I installed Nvidia Jetpack 2.2 on my laptop (host) in order to install various Nvidia SDKs (CUDA, opencv4tegra, etc) on the Jetson TX-1 (the target).
I was trying to install a deb package on my laptop today. So I did
sudo apt-get update
And got this
W: Failed to fetch http://security.ubuntu.com/ubuntu/dists/trusty-security/InRelease Unable to find expected entry ‘main/binary-aarch64/Packages’ in Release file (Wrong sources.list entry or malformed file)
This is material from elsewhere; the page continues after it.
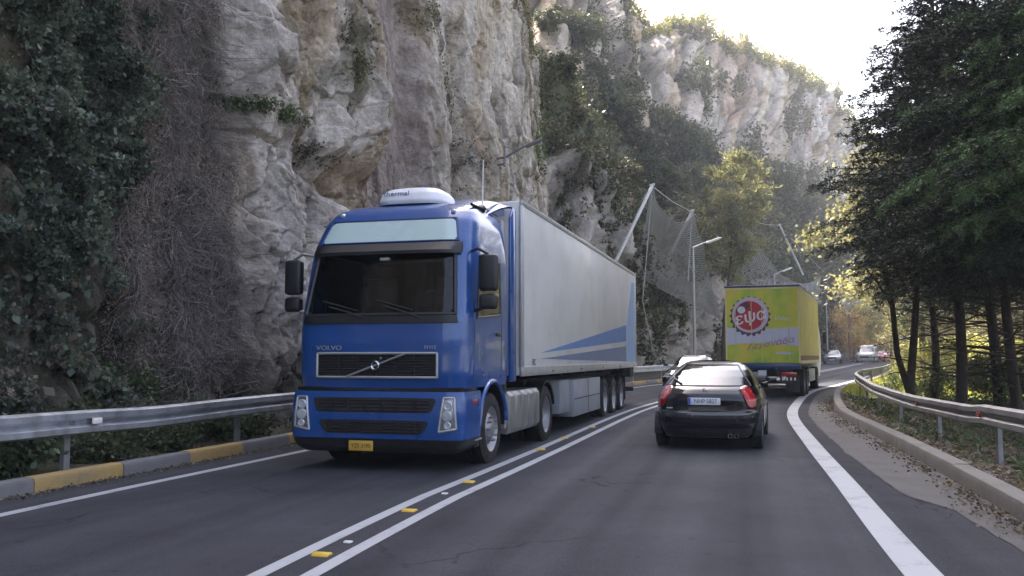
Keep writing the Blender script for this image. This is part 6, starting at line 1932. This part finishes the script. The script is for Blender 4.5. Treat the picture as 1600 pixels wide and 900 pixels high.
# --- the dark trees on the right
def X_at(px, d): return (px - 800) / FPX * d
def right_trees():
    grp = "dark conifers behind the right guard rail"
    A = conifer_geo(13.0, 3.7, 3.3, 125, 3, N1, N2, droop=.5, r0=.14, shape=.8, needle=.12, lean=(.5, .3), dead=.25)
    B = conifer_geo(15.2, 3.5, 3.9, 135, 4, N1, N2, droop=.35, r0=.16, shape=.8, needle=.12, lean=(-.6, .4), dead=.25)
    C_ = conifer_geo(12.0, 2.8, 3.1, 110, 5, (.018, .028, .016), (.042, .055, .030), droop=.6, r0=.11, shape=.7, needle=.12, lean=(.9, -.3), dead=.2)
    src = {}
    L = [(0, 1496, 22.5, 1.0, "dark conifer with the thick straight trunk right of the forked tree"),
         (1, 1548, 25, .97, "tall dark conifer whose trunk stands right of the thick one"),
         (2, 1582, 20.5, 1.15, "dark conifer by the right edge of the picture"),
         (1, 1668, 18.0, .95, "big dark conifer just outside the right edge whose boughs hang into view"),
         (0, 1455, 29, .95, "dark conifer standing behind the forked tree"),
         (2, 1555, 31, 1.2, "slender dark conifer farther back between the trunks"),
         (1, 1610, 33, 1.05, "tall conifer at the back near the right edge"),
         (0, 1710, 22, 1.1, "conifer farthest to the right behind the guard rail"),
         (2, 1500, 37, 1.15, "dark conifer deep in the wood behind the thick trunk"),
         (0, 1680, 30, 1.2, "conifer at the back beyond the right edge")]
    for kd, px, d, sc, lab in L:
        p = (X_at(px, d), d, gz(0, d) - .35)
        if kd not in src: src[kd] = make_tree("conifer", (A, B, C_)[kd], p, px * .01, lab, "tree", grp, M['needle'], M['bark'], sc)
        else: place_copy(src[kd], p, px * .37, lab, sc)
    # the forked tree by the rail
    f = conifer_geo(12.2, 3.9, 3.5, 120, 17, N1, (.042, .056, .030), droop=.30, r0=.12, shape=.9, needle=.11, lean=(.9, 0), dead=.06)
    f[0].tube([(0, 0, -.4), (-.05, 0, .5), (-.42, .05, 1.9), (-.50, .1, 3.4), (-.75, .1, 4.6), (-.55, .2, 6.5)], [.11, .10, .085, .075, .06, .02], 9)
    f[0].tube([(-.50, .1, 3.3), (-.95, 0, 4.0), (-1.5, -.1, 4.6)], [.05, .035, .012], 6)
    make_tree("forked_tree", f, (X_at(1424, 26), 26, -.3), .0, "dark tree forking low into two trunks, first behind the bend of the right guard rail", "tree", None, M['needle'], M['bark'])
    # brighter bough from a tree close to the camera on the right
    q = conifer_geo(9.5, 4.2, 3.6, 120, 9, (.045, .085, .03), (.11, .18, .065), droop=.45, r0=.15, shape=.45, needle=.095)
    make_tree("green_conifer", q, (X_at(1725, 16.5), 16.5, -.3), 1.2, "fresh green conifer whose boughs reach in at the top right corner", "tree", None, M['needle'], M['bark'])
    # broadleaved trees behind, catching the sun
    S1, S2 = (.12, .12, .06), (.34, .31, .18)
    a = broad_geo(8.5, 2.9, 1.6, 90, 150, .11, 71, S1, S2, r0=.12, crad=.62, shell=.3)
    b = broad_geo(6.5, 2.6, .8, 80, 150, .11, 72, (.16, .14, .08), (.38, .33, .21), r0=.10, crad=.60, stems=2, shell=.3)
    src = {}
    L = [(0, 1392, 62, .95, "pale sunlit tree directly beyond the grass verge"), (1, 1440, 58, 1.0, "cream coloured sunlit tree behind the forked trunk"), (0, 1415, 84, 1.25, "sunlit tree behind the row of far cars"),
         (1, 1372, 122, 1.3, "pale tree standing behind the white van"), (0, 1490, 66, 1.2, "sunlit tree glimpsed between the forked tree and the thick trunk"), (1, 1545, 60, 1.2, "sunlit tree glimpsed right of the thick trunk"),
         (0, 1600, 64, 1.2, "sunlit tree glimpsed by the right edge of the picture"), (1, 1455, 96, 1.4, "pale tree far behind the forked tree"), (0, 1345, 140, 1.5, "tree at the foot of the mountain left of the far traffic"),
         (0, 1440, 44, 1.55, "tall thin sunlit tree whose crown rises above the conifers against the sky"), (1, 1530, 84, 1.5, "pale tree far back in the wood"), (0, 1660, 62, 1.4, "sunlit tree beyond the right edge"), (0, 1295, 150, 1.2, "tree beside the road end under the mountain")]
    for kd, px, d, sc, lab in L:
        p = (X_at(px, d), d, gz(0, d) - .35)
        if kd not in src: src[kd] = make_tree("sunlit_tree", (a, b)[kd], p, px * .01, lab, "tree", "sunlit trees beyond the conifers", M['sunleaf'], M['bark_pale'], sc)
        else: place_copy(src[kd], p, px * .37, lab, sc)
    o_ = broad_geo(6.2, 2.6, .8, 80, 80, .2, 73, (.50, .27, .08), (.66, .48, .18), r0=.10, crad=.6, shell=.3)
    make_tree("autumn_tree", o_, (X_at(1332, 112), 112, 1.0), 0, "orange and yellow tree beyond the bend above the far traffic", "tree", None, M['sunleaf'], M['bark_pale'], 1.15)
    # undergrowth
    u1 = broad_geo(1.7, 1.0, .0, 34, 90, .075, 74, (.035, .05, .02), (.10, .13, .045), r0=.02, crad=.30, stems=4, shell=.1)
    u2 = broad_geo(1.8, 1.2, .0, 36, 90, .085, 75, (.18, .18, .05), (.40, .37, .13), r0=.02, crad=.32, stems=4, shell=.1)
    src = {}
    L = [(1, 1462, 42, 1.3, "bright yellow green bush glowing between the forked tree and the thick trunk"), (1, 1443, 50, 1.3, "sunlit bush behind the forked trunk"),
         (0, 1545, 27, 1.0, "dark bush behind the rail right of the twin trunks"), (0, 1470, 29, .8, "dark bush behind the rail at the foot of the thick trunk"), (0, 1600, 24, 1.0, "dark bush behind the rail at the right edge"),
         (1, 1560, 45, 1.3, "sunlit bush deep between the conifers"), (1, 1500, 52, 1.5, "yellowish bush far behind the thick trunk"), (0, 1400, 33, .6, "low dark bush behind the bend of the rail"), (0, 1440, 30, .55, "small dark bush left of the thick trunk"),
         (0, 1570, 36, .9, "low dark bush between the conifers on the right"), (0, 1520, 40, .8, "shadowed bush behind the twin trunks"), (1, 1620, 42, 1.5, "sunlit bush near the right edge behind the conifers"), (1, 1452, 60, 1.2, "pale green bush behind the forked tree at the far end of the verge")]
    for kd, px, d, sc, lab in L:
        p = (X_at(px, d), d, gz(0, d) - .3)
        if kd not in src: src[kd] = make_tree("bush", (u1, u2)[kd], p, px * .01, lab, "bush", "bushes in the undergrowth on the right", (M['leaf'], M['sunleaf'])[kd], M['bark'], sc)
        else: place_copy(src[kd], p, px * .37, lab, sc)
right_trees()

# --- woodland that closes the view on the right, too far and dense to tell apart
def woodland():
    n = 2600
    x = rng.uniform(48, 190, n); y = rng.uniform(55, 230, n)
    off_ok = (np.array([np.min(np.hypot(ED[::6, 0] - a, ED[::6, 1] - b)) for a, b in zip(x, y)]) > 13) & (x > y * .50 + 6)
    x, y = x[off_ok], y[off_ok]
    h = rng.uniform(2.0, 9.5, len(x))
    P0 = np.stack([x, y, prof(y) + h], 1)
    per = 60; idx = np.repeat(np.arange(len(P0)), per)
    P = P0[idx] + rng.normal(0, 1, (len(idx), 3)) * np.array([1.1, 1.1, .9])
    c = pick_cols(len(P), (.055, .065, .03), (.16, .15, .07), .25, rng.uniform(0, 1, len(P0))[idx])
    V, C = leaf_geo(P, .38, c, 1.4)
    o = npmesh("woodland", V, quads(len(P)), M['leaf'], None, False, cols=C)
    tag(o, "dense mixed woodland filling the valley behind the roadside conifers", "woodland", kind="stuff")
woodland()
def unseen_woodland():  # leaf mass added out of view to keep bright sky out of reflections
    n = 900
    x = rng.uniform(-16, 75, n); y = rng.uniform(-75, -46, n); h = rng.uniform(.5, 9, n)
    P0 = np.stack([x, y, h], 1); idx = np.repeat(np.arange(n), 45)
    P = P0[idx] + rng.normal(0, 1, (len(idx), 3)) * np.array([1.2, 1.2, 1.0])
    c = pick_cols(len(P), (.03, .04, .02), (.08, .09, .045), .25)
    V, C = leaf_geo(P, .42, c, 1.4)
    o = npmesh("woodland", V, quads(len(P)), M['leaf'], None, False, cols=C)
    tag(o, "unseen woodland added behind the camera to darken reflections", "woodland", kind="stuff")
unseen_woodland()

# --- leaf litter, stones and twigs on the bank, grass
def litter():
    def Z(x, y, O): return prof(y) + np.interp(O, [0, .3, 1.1, 3, 6, 12, 60], [.12, .07, -.1, -.18, -.25, -.35, -.6]) + (fbm(x * 1.6, y * 1.6, 31, 4) - .5) * np.interp(O, [0, .3, 3], [.03, .16, .3]) + (vnoise(x * 9, y * 9, 5) - .5) * .035
    n = 60000
    s = rng.uniform(3, 33, n) ; O = rng.uniform(.06, 7, n) ** 1.0
    off = KERBR(s) + .26 + O; x, y = road(s, off)
    P = np.stack([x, y, Z(x, y, O) + rng.uniform(.0, .03, n)], 1)
    k = fbm(x * 2, y * 2, 33, 3) > .38; P = P[k]
    c = pick_cols(len(P), (.06, .045, .03), (.22, .17, .12), .35)
    V, C = leaf_geo(P, .045, c, 1.3, .75)
    # green weeds
    m = 24000
    s = rng.uniform(3, 33, m); O = rng.uniform(.1, 8, m); off = KERBR(s) + .26 + O; x, y = road(s, off)
    k = fbm(x * 1.1, y * 1.1, 36, 3) > .55
    x, y, O = x[k], y[k], O[k]
    P = np.stack([x, y, Z(x, y, O) + rng.uniform(.0, .14, len(x))], 1)
    V2, C2 = leaf_geo(P, .06, pick_cols(len(P), (.035, .055, .02), (.09, .12, .05), .25), 2.2)
    V = np.concatenate([V, V2]); C = np.concatenate([C, C2])
    o = npmesh("leaf_litter", V, quads(len(V) // 4), M['leaf'], None, False, cols=C)
    tag(o, "brown leaf litter and low weeds scattered over the bank under the right guard rail", "leaf litter", kind="stuff")
    # stones
    b = MB()
    for _ in range(420):
        s = rng.uniform(4, 26); O = abs(rng.normal(.0, 1.6)) + .08
        x, y = road(s, float(KERBR(np.array([s]))[0]) + .26 + O)
        r = rng.uniform(.012, .055)
        z = float(Z(np.array([x]), np.array([y]), np.array([O]))[0])
        V = []; 
        for k in range(6):
            for l in range(3):
                an = k * PI / 3 + l * .4; rr = r * (.7, 1.0, .55)[l] * rng.uniform(.75, 1.2)
                V.append((x + rr * math.cos(an), y + rr * math.sin(an), z + r * (-.3, .25, .7)[l]))
        Fs = []
        for k in range(6):
            k2 = (k + 1) % 6
            for l in range(2): Fs.append((k * 3 + l, k2 * 3 + l, k2 * 3 + l + 1, k * 3 + l + 1))
        Fs.append(tuple(k * 3 + 2 for k in range(6)))
        b.add(V, Fs)
    o = b.build("pebbles", M['stone'], None)
    tag(o, "pale pebbles lying among the leaves on the right bank", "pebbles", kind="stuff")
    b = MB()
    for _ in range(160):
        s = rng.uniform(5, 26); O = rng.uniform(.15, 4)
        x, y = road(s, float(KERBR(np.array([s]))[0]) + .26 + O); z = float(Z(np.array([x]), np.array([y]), np.array([O]))[0]) + .015
        a = rng.uniform(0, PI); L = rng.uniform(.15, .9); dx, dy = math.cos(a) * L / 2, math.sin(a) * L / 2
        b.tube([(x - dx, y - dy, z), (x + rng.normal(0, .03), y + rng.normal(0, .03), z + .03), (x + dx, y + dy, z + .02)], [.004, .008, .003], 4)
    o = b.build("fallen_twigs", M['bark_pale'], None)
    tag(o, "dry fallen twigs on the bank between the kerb and the trees", "twigs", kind="stuff")
litter()
def gutter_debris():
    n = 5200
    s = rng.uniform(3, 34, n); e = KERBR(s) - np.abs(rng.normal(0, .16, n)) - .02
    k = rng.uniform(0, 1, n) < .25 + .75 * (fbm(s * .9, s * 0, 37, 3) > .5); s, e = s[k], e[k]
    x, y = road(s, e); P = np.stack([x, y, prof(y) + .014 + rng.uniform(0, .01, len(x))], 1)
    V, C = leaf_geo(P, .032, pick_cols(len(P), (.05, .04, .03), (.20, .16, .11), .35), 1.3, .85)
    m = 3000
    s = rng.uniform(2, 30, m); e = KERBL(s) + np.abs(rng.normal(0, .10, m)) + .02; x, y = road(s, e)
    P2 = np.stack([x, y, prof(y) + .010 + rng.uniform(0, .01, m)], 1)
    V2, C2 = leaf_geo(P2, .030, pick_cols(m, (.05, .04, .03), (.18, .15, .10), .35), 1.3, .85)
    V = np.concatenate([V, V2]); C = np.concatenate([C, C2])
    o = npmesh("gutter_debris", V, quads(len(V) // 4), M['leaf'], None, False, cols=C)
    tag(o, "dry leaves and grit collected against the kerbs on both sides of the road", "debris", kind="stuff")
gutter_debris()
def blades(name, s0, s1, o0, o1, n, h, w, c1, c2, mat, label, zf, seed=51):
    s = rng.uniform(s0, s1, n); O = rng.uniform(o0, o1, n); x, y = road(s, O)
    k = fbm(x * .9, y * .9, seed, 3) > .40; x, y, s = x[k], y[k], s[k]
    P = np.stack([x, y, zf(x, y)], 1); m = len(P)
    hh = h * rng.uniform(.4, 1.3, m)[:, None]
    b = rand_unit(m); b[:, 2] = 0; b /= np.linalg.norm(b, axis=1)[:, None] + 1e-9
    tip = P + np.array([0, 0, 1]) * hh + rng.normal(0, .25, (m, 3)) * hh * np.array([1, 1, 0])
    V = np.stack([P - b * w, P + b * w, tip + b * w * .2, tip - b * w * .2], 1).reshape(-1, 3)
    C = np.repeat(pick_cols(m, c1, c2, .25)[:, None], 4, 1).reshape(-1, 3)
    o = npmesh(name, V, quads(m), mat, None, False, cols=C)
    tag(o, label, "grass", kind="stuff")
blades("grass", 34, 92, 1.3, 16, 90000, .32, .022, (.24, .25, .05), (.48, .46, .15), M['sunleaf'], "bright yellow green sunlit grass on the verge beyond the bend", lambda x, y: prof(y) - .02)

# ------------------------------------------------------------------ air between the camera and the far rock
def haze():
    m, nt, out = new_mat("air")
    v = nt.nodes.new("ShaderNodeVolumePrincipled")
    v.inputs["Color"].default_value = (.86, .90, .96, 1)
    v.inputs["Density"].default_value = .0009
    v.inputs["Anisotropy"].default_value = .0
    nt.links.new(v.outputs[0], out.inputs["Volume"])
    b = MB(); b.bbox((-140, -60, -3.2), (260, 300, 96))
    o = b.build("haze", m, None); o["kind"] = "stuff"
    o["label"] = "thin pale haze in the valley air"; o["category"] = "haze"
haze()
W: Failed to fetch http://archive.ubuntu.com/ubuntu/dists/trusty-updates/InRelease Unable to find expected entry ‘universe/binary-aarch64/Packages’ in Release file (Wrong sources.list entry or malformed file)
W: Failed to fetch http://packages.ros.org/ros/ubuntu/dists/trusty/InRelease Unable to find expected entry ‘main/binary-aarch64/Packages’ in Release file (Wrong sources.list entry or malformed file)
W: Failed to fetch http://extras.ubuntu.com/ubuntu/dists/trusty/Release Unable to find expected entry ‘main/binary-aarch64/Packages’ in Release file (Wrong sources.list entry or malformed file)
W: Failed to fetch http://archive.ubuntu.com/ubuntu/dists/trusty/Release Unable to find expected entry ‘universe/binary-aarch64/Packages’ in Release file (Wrong sources.list entry or malformed file)
It seems that apt-get was looking for aarch64 (which is 64 bit ARM architecture) when getting packages … I am guessing.
dpkg --print-foreign-architectures
i386
aarch64
dpkg --print-architecture
amd64
Those two commands show that I have two foreign architectures, 32 bit x86 and 64 bit ARM… but my “main” architecture is 64bit x86 (amd64).
So, it seems that Nvidia Jetpack installed these aarch64 packages… probably for cross compiling for the 64bit ARM TX1 target.
dpkg --get-selections | grep aarch64
binutils-aarch64-linux-gnu install
cpp-4.8-aarch64-linux-gnu install
cpp-aarch64-linux-gnu install
cuda-cross-aarch64-7-0 install
cuda-cublas-cross-aarch64-7-0 install
cuda-cudart-cross-aarch64-7-0 install
cuda-cufft-cross-aarch64-7-0 install
cuda-curand-cross-aarch64-7-0 install
cuda-cusolver-cross-aarch64-7-0 install
cuda-cusparse-cross-aarch64-7-0 install
cuda-driver-cross-aarch64-7-0 install
cuda-misc-headers-cross-aarch64-7-0 install
cuda-npp-cross-aarch64-7-0 install
cuda-nvrtc-cross-aarch64-7-0 install
g+±4.8-aarch64-linux-gnu install
g+±aarch64-linux-gnu install
gcc-4.8-aarch64-linux-gnu install
gcc-4.8-aarch64-linux-gnu-base install
But I don’t understand why my laptop’s package manager looks for 64bit ARM architecture when getting other packages now? It seems to be looking for 64bit ARM binaries for the MongoDB debs, for example. This is very bad!
Anyways, I have a temporary fix by doing this on my sources.list(s).
deb [arch=amd64] Index of ubuntu trusty/mongodb-org/3.2 multiverse,
instead of deb Index of ubuntu trusty/mongodb-org/3.2 multiverse
Which I think forces it to look for amd64 (x86_64) instead.
But I am curious if this is a Jetpack issue/bug.
Someone else seem to have this issue as well.
http://askubuntu.com/questions/797659/apt-get-update-failing
Their comment: “using dpkg --get-selections | grep aarch64 | awk ‘{print $1}’ showed me why I have them all installed. I installed jetpack from nvidia to install a board called Nvidia jetson tx1. I am investigating some stuff :)”
What’s a good solution to this problem?